## Data lines
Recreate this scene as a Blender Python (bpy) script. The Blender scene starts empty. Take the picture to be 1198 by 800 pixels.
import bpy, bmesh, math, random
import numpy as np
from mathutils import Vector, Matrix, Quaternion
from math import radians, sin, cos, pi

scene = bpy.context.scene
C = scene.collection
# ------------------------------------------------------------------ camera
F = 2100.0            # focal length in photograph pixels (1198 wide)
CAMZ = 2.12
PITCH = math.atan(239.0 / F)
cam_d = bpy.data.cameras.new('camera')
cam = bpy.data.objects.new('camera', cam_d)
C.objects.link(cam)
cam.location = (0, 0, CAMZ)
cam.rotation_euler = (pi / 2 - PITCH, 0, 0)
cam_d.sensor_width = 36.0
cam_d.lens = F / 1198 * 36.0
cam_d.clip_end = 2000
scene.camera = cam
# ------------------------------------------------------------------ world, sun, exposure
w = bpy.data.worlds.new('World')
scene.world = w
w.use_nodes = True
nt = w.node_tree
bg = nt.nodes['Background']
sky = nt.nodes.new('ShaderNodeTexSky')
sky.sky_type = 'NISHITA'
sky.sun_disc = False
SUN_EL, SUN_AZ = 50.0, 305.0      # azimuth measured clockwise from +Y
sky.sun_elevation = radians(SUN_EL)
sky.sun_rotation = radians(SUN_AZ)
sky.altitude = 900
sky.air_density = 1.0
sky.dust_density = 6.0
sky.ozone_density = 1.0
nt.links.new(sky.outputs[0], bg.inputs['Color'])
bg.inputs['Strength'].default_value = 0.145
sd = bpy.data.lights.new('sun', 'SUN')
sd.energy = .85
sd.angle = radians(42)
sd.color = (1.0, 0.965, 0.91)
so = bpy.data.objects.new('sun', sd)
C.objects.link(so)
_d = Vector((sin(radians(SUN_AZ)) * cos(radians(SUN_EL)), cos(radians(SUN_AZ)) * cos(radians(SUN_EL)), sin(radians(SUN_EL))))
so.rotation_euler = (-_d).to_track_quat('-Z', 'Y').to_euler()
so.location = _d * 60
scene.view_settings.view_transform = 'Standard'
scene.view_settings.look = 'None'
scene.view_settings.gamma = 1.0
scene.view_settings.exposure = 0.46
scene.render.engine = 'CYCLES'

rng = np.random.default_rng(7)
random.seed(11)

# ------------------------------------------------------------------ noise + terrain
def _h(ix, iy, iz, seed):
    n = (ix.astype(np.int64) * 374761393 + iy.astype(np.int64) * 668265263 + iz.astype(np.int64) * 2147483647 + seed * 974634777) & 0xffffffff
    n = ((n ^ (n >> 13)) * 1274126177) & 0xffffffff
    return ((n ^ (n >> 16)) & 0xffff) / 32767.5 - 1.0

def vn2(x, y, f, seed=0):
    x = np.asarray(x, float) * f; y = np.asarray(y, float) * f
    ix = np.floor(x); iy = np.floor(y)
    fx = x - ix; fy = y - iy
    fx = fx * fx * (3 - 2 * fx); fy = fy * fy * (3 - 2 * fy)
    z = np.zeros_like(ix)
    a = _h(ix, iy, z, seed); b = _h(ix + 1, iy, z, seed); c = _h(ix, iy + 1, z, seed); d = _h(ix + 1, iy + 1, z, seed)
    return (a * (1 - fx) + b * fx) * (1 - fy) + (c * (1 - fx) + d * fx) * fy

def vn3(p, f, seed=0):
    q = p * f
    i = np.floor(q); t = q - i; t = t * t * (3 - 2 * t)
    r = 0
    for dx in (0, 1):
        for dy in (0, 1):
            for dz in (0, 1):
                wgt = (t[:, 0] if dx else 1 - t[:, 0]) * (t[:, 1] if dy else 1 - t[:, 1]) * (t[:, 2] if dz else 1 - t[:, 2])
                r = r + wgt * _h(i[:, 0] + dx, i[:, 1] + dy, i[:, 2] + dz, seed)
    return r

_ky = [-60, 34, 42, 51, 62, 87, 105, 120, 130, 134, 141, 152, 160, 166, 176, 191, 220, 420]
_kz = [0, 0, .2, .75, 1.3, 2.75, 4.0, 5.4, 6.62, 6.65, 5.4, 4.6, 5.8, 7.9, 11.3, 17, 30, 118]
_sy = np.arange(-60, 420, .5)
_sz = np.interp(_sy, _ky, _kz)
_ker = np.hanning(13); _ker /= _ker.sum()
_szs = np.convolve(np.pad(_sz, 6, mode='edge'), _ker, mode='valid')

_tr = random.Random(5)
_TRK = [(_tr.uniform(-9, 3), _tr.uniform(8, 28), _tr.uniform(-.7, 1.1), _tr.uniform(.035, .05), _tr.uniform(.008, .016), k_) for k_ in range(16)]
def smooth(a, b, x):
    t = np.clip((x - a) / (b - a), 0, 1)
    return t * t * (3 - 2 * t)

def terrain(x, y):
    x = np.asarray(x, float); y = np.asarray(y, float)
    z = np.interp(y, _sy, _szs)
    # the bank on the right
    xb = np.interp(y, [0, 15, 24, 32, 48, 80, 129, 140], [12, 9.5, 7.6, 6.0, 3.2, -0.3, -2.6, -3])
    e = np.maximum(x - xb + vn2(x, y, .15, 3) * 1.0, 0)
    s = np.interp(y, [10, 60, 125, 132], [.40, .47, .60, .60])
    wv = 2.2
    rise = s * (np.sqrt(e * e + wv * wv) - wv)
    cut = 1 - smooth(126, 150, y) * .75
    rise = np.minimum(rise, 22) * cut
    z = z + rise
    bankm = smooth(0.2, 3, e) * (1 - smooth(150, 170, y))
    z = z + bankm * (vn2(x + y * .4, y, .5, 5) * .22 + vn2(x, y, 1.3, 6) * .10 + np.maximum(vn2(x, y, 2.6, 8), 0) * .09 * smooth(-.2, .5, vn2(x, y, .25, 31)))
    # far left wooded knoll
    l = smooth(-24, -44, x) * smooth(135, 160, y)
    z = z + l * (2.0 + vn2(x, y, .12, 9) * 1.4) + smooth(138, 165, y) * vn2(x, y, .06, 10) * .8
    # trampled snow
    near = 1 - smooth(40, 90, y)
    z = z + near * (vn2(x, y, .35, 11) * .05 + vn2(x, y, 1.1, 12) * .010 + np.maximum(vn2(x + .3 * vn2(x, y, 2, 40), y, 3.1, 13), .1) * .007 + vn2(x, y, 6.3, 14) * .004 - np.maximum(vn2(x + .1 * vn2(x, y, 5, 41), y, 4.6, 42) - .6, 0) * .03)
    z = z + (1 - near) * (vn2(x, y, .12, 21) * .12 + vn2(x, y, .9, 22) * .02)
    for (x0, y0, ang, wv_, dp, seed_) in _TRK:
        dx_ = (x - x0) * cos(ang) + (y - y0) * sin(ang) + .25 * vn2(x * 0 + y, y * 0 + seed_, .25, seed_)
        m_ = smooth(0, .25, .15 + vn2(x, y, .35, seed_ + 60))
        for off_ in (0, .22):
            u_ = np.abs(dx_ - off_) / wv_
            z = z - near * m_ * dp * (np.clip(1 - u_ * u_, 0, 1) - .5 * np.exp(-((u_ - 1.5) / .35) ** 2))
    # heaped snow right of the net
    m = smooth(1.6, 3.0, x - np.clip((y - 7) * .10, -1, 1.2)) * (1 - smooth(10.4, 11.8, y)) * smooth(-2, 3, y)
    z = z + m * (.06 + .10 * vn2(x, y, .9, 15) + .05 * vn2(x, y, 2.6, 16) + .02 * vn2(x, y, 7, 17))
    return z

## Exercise
Type out the whole listing above again, exactly as it stands.

## Task response
Recreate this scene as a Blender Python (bpy) script. The Blender scene starts empty. Take the picture to be 1198 by 800 pixels.
import bpy, bmesh, math, random
import numpy as np
from mathutils import Vector, Matrix, Quaternion
from math import radians, sin, cos, pi

scene = bpy.context.scene
C = scene.collection
# ------------------------------------------------------------------ camera
F = 2100.0            # focal length in photograph pixels (1198 wide)
CAMZ = 2.12
PITCH = math.atan(239.0 / F)
cam_d = bpy.data.cameras.new('camera')
cam = bpy.data.objects.new('camera', cam_d)
C.objects.link(cam)
cam.location = (0, 0, CAMZ)
cam.rotation_euler = (pi / 2 - PITCH, 0, 0)
cam_d.sensor_width = 36.0
cam_d.lens = F / 1198 * 36.0
cam_d.clip_end = 2000
scene.camera = cam
# ------------------------------------------------------------------ world, sun, exposure
w = bpy.data.worlds.new('World')
scene.world = w
w.use_nodes = True
nt = w.node_tree
bg = nt.nodes['Background']
sky = nt.nodes.new('ShaderNodeTexSky')
sky.sky_type = 'NISHITA'
sky.sun_disc = False
SUN_EL, SUN_AZ = 50.0, 305.0      # azimuth measured clockwise from +Y
sky.sun_elevation = radians(SUN_EL)
sky.sun_rotation = radians(SUN_AZ)
sky.altitude = 900
sky.air_density = 1.0
sky.dust_density = 6.0
sky.ozone_density = 1.0
nt.links.new(sky.outputs[0], bg.inputs['Color'])
bg.inputs['Strength'].default_value = 0.145
sd = bpy.data.lights.new('sun', 'SUN')
sd.energy = .85
sd.angle = radians(42)
sd.color = (1.0, 0.965, 0.91)
so = bpy.data.objects.new('sun', sd)
C.objects.link(so)
_d = Vector((sin(radians(SUN_AZ)) * cos(radians(SUN_EL)), cos(radians(SUN_AZ)) * cos(radians(SUN_EL)), sin(radians(SUN_EL))))
so.rotation_euler = (-_d).to_track_quat('-Z', 'Y').to_euler()
so.location = _d * 60
scene.view_settings.view_transform = 'Standard'
scene.view_settings.look = 'None'
scene.view_settings.gamma = 1.0
scene.view_settings.exposure = 0.46
scene.render.engine = 'CYCLES'

rng = np.random.default_rng(7)
random.seed(11)

# ------------------------------------------------------------------ noise + terrain
def _h(ix, iy, iz, seed):
    n = (ix.astype(np.int64) * 374761393 + iy.astype(np.int64) * 668265263 + iz.astype(np.int64) * 2147483647 + seed * 974634777) & 0xffffffff
    n = ((n ^ (n >> 13)) * 1274126177) & 0xffffffff
    return ((n ^ (n >> 16)) & 0xffff) / 32767.5 - 1.0

def vn2(x, y, f, seed=0):
    x = np.asarray(x, float) * f; y = np.asarray(y, float) * f
    ix = np.floor(x); iy = np.floor(y)
    fx = x - ix; fy = y - iy
    fx = fx * fx * (3 - 2 * fx); fy = fy * fy * (3 - 2 * fy)
    z = np.zeros_like(ix)
    a = _h(ix, iy, z, seed); b = _h(ix + 1, iy, z, seed); c = _h(ix, iy + 1, z, seed); d = _h(ix + 1, iy + 1, z, seed)
    return (a * (1 - fx) + b * fx) * (1 - fy) + (c * (1 - fx) + d * fx) * fy

def vn3(p, f, seed=0):
    q = p * f
    i = np.floor(q); t = q - i; t = t * t * (3 - 2 * t)
    r = 0
    for dx in (0, 1):
        for dy in (0, 1):
            for dz in (0, 1):
                wgt = (t[:, 0] if dx else 1 - t[:, 0]) * (t[:, 1] if dy else 1 - t[:, 1]) * (t[:, 2] if dz else 1 - t[:, 2])
                r = r + wgt * _h(i[:, 0] + dx, i[:, 1] + dy, i[:, 2] + dz, seed)
    return r

_ky = [-60, 34, 42, 51, 62, 87, 105, 120, 130, 134, 141, 152, 160, 166, 176, 191, 220, 420]
_kz = [0, 0, .2, .75, 1.3, 2.75, 4.0, 5.4, 6.62, 6.65, 5.4, 4.6, 5.8, 7.9, 11.3, 17, 30, 118]
_sy = np.arange(-60, 420, .5)
_sz = np.interp(_sy, _ky, _kz)
_ker = np.hanning(13); _ker /= _ker.sum()
_szs = np.convolve(np.pad(_sz, 6, mode='edge'), _ker, mode='valid')

_tr = random.Random(5)
_TRK = [(_tr.uniform(-9, 3), _tr.uniform(8, 28), _tr.uniform(-.7, 1.1), _tr.uniform(.035, .05), _tr.uniform(.008, .016), k_) for k_ in range(16)]
def smooth(a, b, x):
    t = np.clip((x - a) / (b - a), 0, 1)
    return t * t * (3 - 2 * t)

def terrain(x, y):
    x = np.asarray(x, float); y = np.asarray(y, float)
    z = np.interp(y, _sy, _szs)
    # the bank on the right
    xb = np.interp(y, [0, 15, 24, 32, 48, 80, 129, 140], [12, 9.5, 7.6, 6.0, 3.2, -0.3, -2.6, -3])
    e = np.maximum(x - xb + vn2(x, y, .15, 3) * 1.0, 0)
    s = np.interp(y, [10, 60, 125, 132], [.40, .47, .60, .60])
    wv = 2.2
    rise = s * (np.sqrt(e * e + wv * wv) - wv)
    cut = 1 - smooth(126, 150, y) * .75
    rise = np.minimum(rise, 22) * cut
    z = z + rise
    bankm = smooth(0.2, 3, e) * (1 - smooth(150, 170, y))
    z = z + bankm * (vn2(x + y * .4, y, .5, 5) * .22 + vn2(x, y, 1.3, 6) * .10 + np.maximum(vn2(x, y, 2.6, 8), 0) * .09 * smooth(-.2, .5, vn2(x, y, .25, 31)))
    # far left wooded knoll
    l = smooth(-24, -44, x) * smooth(135, 160, y)
    z = z + l * (2.0 + vn2(x, y, .12, 9) * 1.4) + smooth(138, 165, y) * vn2(x, y, .06, 10) * .8
    # trampled snow
    near = 1 - smooth(40, 90, y)
    z = z + near * (vn2(x, y, .35, 11) * .05 + vn2(x, y, 1.1, 12) * .010 + np.maximum(vn2(x + .3 * vn2(x, y, 2, 40), y, 3.1, 13), .1) * .007 + vn2(x, y, 6.3, 14) * .004 - np.maximum(vn2(x + .1 * vn2(x, y, 5, 41), y, 4.6, 42) - .6, 0) * .03)
    z = z + (1 - near) * (vn2(x, y, .12, 21) * .12 + vn2(x, y, .9, 22) * .02)
    for (x0, y0, ang, wv_, dp, seed_) in _TRK:
        dx_ = (x - x0) * cos(ang) + (y - y0) * sin(ang) + .25 * vn2(x * 0 + y, y * 0 + seed_, .25, seed_)
        m_ = smooth(0, .25, .15 + vn2(x, y, .35, seed_ + 60))
        for off_ in (0, .22):
            u_ = np.abs(dx_ - off_) / wv_
            z = z - near * m_ * dp * (np.clip(1 - u_ * u_, 0, 1) - .5 * np.exp(-((u_ - 1.5) / .35) ** 2))
    # heaped snow right of the net
    m = smooth(1.6, 3.0, x - np.clip((y - 7) * .10, -1, 1.2)) * (1 - smooth(10.4, 11.8, y)) * smooth(-2, 3, y)
    z = z + m * (.06 + .10 * vn2(x, y, .9, 15) + .05 * vn2(x, y, 2.6, 16) + .02 * vn2(x, y, 7, 17))
    return z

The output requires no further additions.